Не сомневаюсь: отец воображал Мэдисона гигантом.
Вдруг я увидела еще одного человека, с сединой на висках. Сложением он напоминал облегченную версию своего сына. Помедлив у двери зала заседаний, он заметил нашу небольшую группу. Я не стала указывать на него отцу. Ранее сделанное замечание Мэрфи заставило меня взглянуть на него по-иному. Потоптавшись на месте и посмотрев в мою сторону, он ушел в другой конец коридора. Очевидно, догадался, кто я. Больше я его никогда не видела, но запомнила. Стало быть, у Грегори Мэдисона есть отец. Этот простой факт врезался мне в сознание. Двое отцов, бессильных облегчить участь своих детей, томились в разных коридорах здания суда.
Двери распахнулись. Появившийся из зала суда пристав одними глазами подал знак Мэрфи.
— Ваш выход, Элис, — сказал Мэрфи. — Помните: не надо на него смотреть. Он будет сидеть за столом защиты. Когда развернетесь к залу, найдите взглядом Билла Мастина.
Пристав — ни дать ни взять театральный билетер с армейской выправкой — подошел к нам, чтобы проводить меня в зал. Они с Мэрфи обменялись кивками, передавая меня с рук на руки.
Я сжала папину ладонь.
— Удачи тебе, — сказал он.
Обернувшись, я порадовалась, что Мэрфи остался рядом с отцом. Ведь отец мог, например, пойти в туалет и столкнуться там с мистером Мэдисоном. Мэрфи такого не допустит. Только теперь я перестала подавлять в себе то, что накануне терзало меня болью в висках и весь год кипело под черепной коробкой — ярость.
В зале суда меня затрясло от страха. Я прошла мимо стола защиты, мимо судейского возвышения, мимо стола обвинения, направляясь к знакомому месту для дачи показаний. Утешало лишь то, что для Мэдисона теперь наступит сущий кошмар, хотя он еще этого не знал. Весь мой вид символизировал студенческую юность. К тому же я была одета в красное, синее и белое. Женщина-пристав, немолодая, в очках с тонкой металлической оправой, помогла мне подняться на ступеньку. Я развернулась лицом к залу. Гейл сидела за столом обвинения. Мастин стоял. На других присутствующих я не смотрела.
Пристав встала передо мной с Библией в руках.
— Положите руку на Библию, — сказала она.
И я повторила то, что тысячу раз видела по телевизору.
— Клянусь говорить правду… Да поможет мне Бог.

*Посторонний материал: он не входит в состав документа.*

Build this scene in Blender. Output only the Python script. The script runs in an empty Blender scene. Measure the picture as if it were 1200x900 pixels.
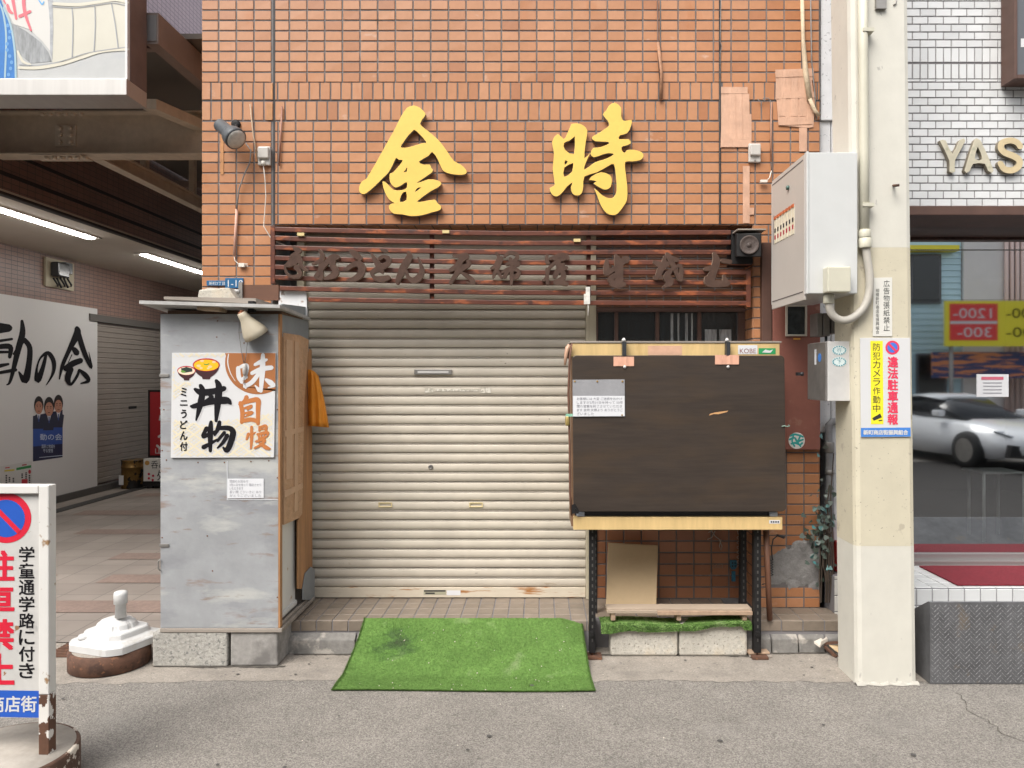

— Садитесь, — сказал судья.
Мама всегда учила нас аккуратно носить юбки и тщательно расправлять их, прежде чем сесть. Так я и сделала, прикрыв от посторонних глаз то, что легко читалось у меня над коленкой сквозь чулок телесного цвета. Еще утром, одеваясь, я прямо на коже вывела синей шариковой ручкой: «Сдохни». Разумеется, это было обращено не ко мне.
Разумеется, это было обращено не ко мне.
Мастин приступил к делу. Попросил меня назвать имя и место проживания. Домашний адрес. Плохо помню, как я отвечала. Мне требовалось хоть немного освоиться. Точно зная, где сидит Мэдисон, я не смотрела в ту сторону. Пэкетт откашливался, шурша бумагами. Мастин спросил, где я училась в школе. В каком году окончила. На минуту он прервался, чтобы с разрешения судьи Гормана закрыть окно. Потом опять обратился к хронологии. Где я проживала в мае тысяча девятьсот восемьдесят первого года? Он попросил меня сосредоточиться на событиях седьмого мая восемьдесят первого и первых часах следующего дня, восьмого мая.
На каждый вопрос я отвечала детально и, как учила меня Гейл, с расстановкой.
— Угрожал ли он вам словесно, когда вы кричали и сопротивлялись?
— Он сказал, что убьет меня, если я не буду делать то, что он скажет.